Comment by srndsnd
Comment by srndsnd 10 months ago
To me, what's missing from that set of recommendations is some method to increase the liability of companies who mishandle user data.
It is insane to me that I can be notified via physical mail of months old data breaches, some of which contained my Social Security number, and that my only recourse is to set credit freezes from multiple credit bureaus.
I agree. Let me tell you about what just happened to me. After a very public burnout and spiral, a friend rescued me and I took a part time gig helping a credit card processing company. About 2 months ago, the owner needed something done while I was out, and got their uber driver to send an email. They emailed the entire customer database, including bank accounts, socials, names, addresses, finance data, to a single customer. When I found out, (was kept hidden from me for 11 days) I said "This is a big deal, here are all the remediations and besides PCI we have 45 days by law to notify affected customers." The owner said "we aren't going to do that", and thus I had to turn in my resignation and am now unemployed again.

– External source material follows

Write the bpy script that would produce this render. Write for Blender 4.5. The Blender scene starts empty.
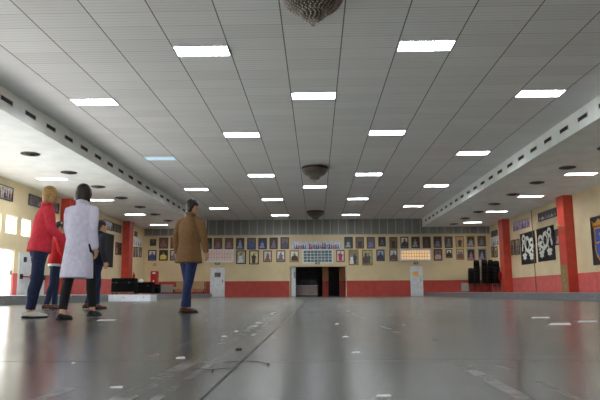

So me trying to do the right thing, am now scrambling for work, while the offender pretends nothing happened while potentially violating the entire customer base, and will likely suffer no penalty unless I report it to PCI, which I would get no reward for.
Why is it everywhere I go management is always doing shady stuff. I just want to do linuxy/datacentery things for someone who's honest... /cry
My mega side project isn't close enough to do a premature launch yet. Despite my entire plan being to forgo VC/investors, I'm now considering compromising.